Dans l'affaire T 594/01, la chambre a déclaré que, selon les connaissances générales, toute mesure expérimentale en chimie analytique quantitative ainsi que tout résultat d'une mesure physique quelconque ne sauraient être dissociés de la marge d'incertitude liée à la mesure. Normalement, l'incertitude inhérente à une valeur expérimentale mesurée est sans importance pour l'appréciation de la nouveauté. Toutefois, lorsqu'une valeur expérimentale spécifique est divulguée dans un exemple faisant partie de l'état de la technique, vouloir effectuer une distinction entre l'objet revendiqué et cette valeur en indiquant seulement que la valeur limite supérieure doit être inférieure à la valeur expérimentale est voué à l'échec puisque l'objet revendiqué ne se distingue toujours pas de l'état de la technique à l'intérieur de la marge d'erreur expérimentale (voir également T 708/05 ; T 386/17 – angle "supérieur à 0 degrés").
Dans l'affaire T 1115/09, il ressortait du document D1 que le gaz à la sortie du lit catalytique ne contenait pas plus de 10 ppm d'oxygène environ, à savoir une plage de concentrations en oxygène dont la valeur supérieure limite s'élevait à "environ 10 ppm". Conformément à la jurisprudence constante des chambres de recours (cf. T 240/95), la divulgation d'une plage est une divulgation explicite des valeurs limites. Dans l'affaire examinée, il en résultait par analogie que la valeur limite "environ 10 ppm" était explicitement divulguée dans D1. Il s'agissait de déterminer si cette valeur limite était comprise dans la plage définie par la revendication 1 en cause, à savoir "plus de 10 ppm d'oxygène et jusqu'à 250 ppm". La chambre a considéré qu'en l'absence d'une définition claire du terme relatif "environ" dans D1, l'expression "environ 10 ppm d'oxygène" devait s'entendre dans son sens le plus large, à savoir "10+/- epsilon ppm d'oxygène". La valeur "10+epsilon" étant synonyme de la valeur "plus de 10", le choix de cette dernière valeur comme limite inférieure de la plage définie dans la revendication 1 revenait à sélectionner une valeur discrète dans la liste des trois valeurs "10-epsilon", "10" et "10+ epsilon" divulguées dans D1. La chambre a fait référence à la décision T 730/01 selon laquelle le fait de sélectionner un élément dans une liste unique d'éléments équivalents substituables ne conférait pas de nouveauté, et elle en a conclu par analogie dans l'affaire qu'elle instruisait que la divulgation faite dans le document D1 avait inévitablement pour conséquence que l'objet était couvert par la revendication 1 en cause.
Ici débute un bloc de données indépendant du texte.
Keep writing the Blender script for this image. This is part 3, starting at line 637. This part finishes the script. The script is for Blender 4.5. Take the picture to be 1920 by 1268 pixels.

Dans l'affaire T 1571/15, la zone de recouvrement entre la composition telle que revendiquée et la composition large de D1 était limité. D1 divulguait une plage de composition préférée et rien n'indiquait que cela pouvait fonctionner en dehors de cette plage. La chambre a considéré que bien qu'il soit vrai que l'homme du métier pouvait sérieusement envisager d'utiliser la région centrale d'une plage de l'état de la technique lorsqu'aucun autre indicateur (par exemple sous la forme d'exemples de plages préférées) n'était présent dans une autre région, cela n'était plus vrai si, comme en l'espèce, un tel indicateur était présent et dirigé vers une autre région.